As if building that rolling world weren’t enough, “Snowpiercer” sets its plot in motion with the oldest of devices — namely, a murder mystery. Specifically, someone has been gruesomely killed in one of the front cars, prompting the train’s officious bureaucrat, Melanie Cavill (Jennifer Connelly), to recruit Andre Layton (“Hamilton’s” Daveed Diggs), a one-time detective living in the tail, to come forward to solve the case.
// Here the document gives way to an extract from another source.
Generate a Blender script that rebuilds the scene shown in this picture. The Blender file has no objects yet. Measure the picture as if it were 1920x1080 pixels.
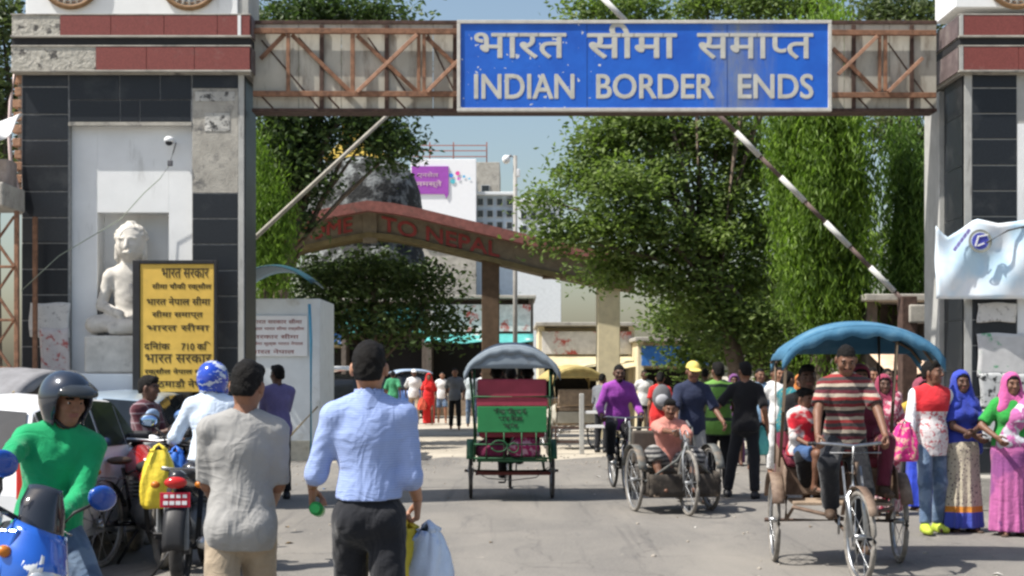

If that sounds kind of ridiculous, wait, there’s more. Layton reasons that gaining access to the front will provide crucial information that will help the tail dwellers mount a rebellion. The investigation enables him to glimpse the first-class zone, including gladiator-style fights for the right to earn an upgrade, as well as secrets about the management of a conveyance that can “never stop.”

“Snowpiercer” certainly has plenty of social commentary woven into its concept. In addition to a nightmare vision of climate change, the class tensions are exacerbated by the fact everyone is trapped in close quarters — a reasonably good if inadvertent metaphor, as it turns out, for the world’s current predicament.

Still, it’s a big idea poorly done, and too heavy-handed in its approach to resonate much on that level. What remains is a whole lot of violence (which includes using the frigid weather outside as a grisly form of punishment), a little sex, and uninspired relationships involving the thinly drawn characters in its sprawling cast.

TNT has already renewed the series for a second season, so don’t expect closure when this 10-episode run ends. Yet while the train’s journey across that frozen wasteland might not be able to stop, viewers who start down this disappointing track don’t face any such restrictions.

“Snowpiercer” premieres May 17 at 9 p.m. on TNT, which, like CNN, is a unit of WarnerMedia.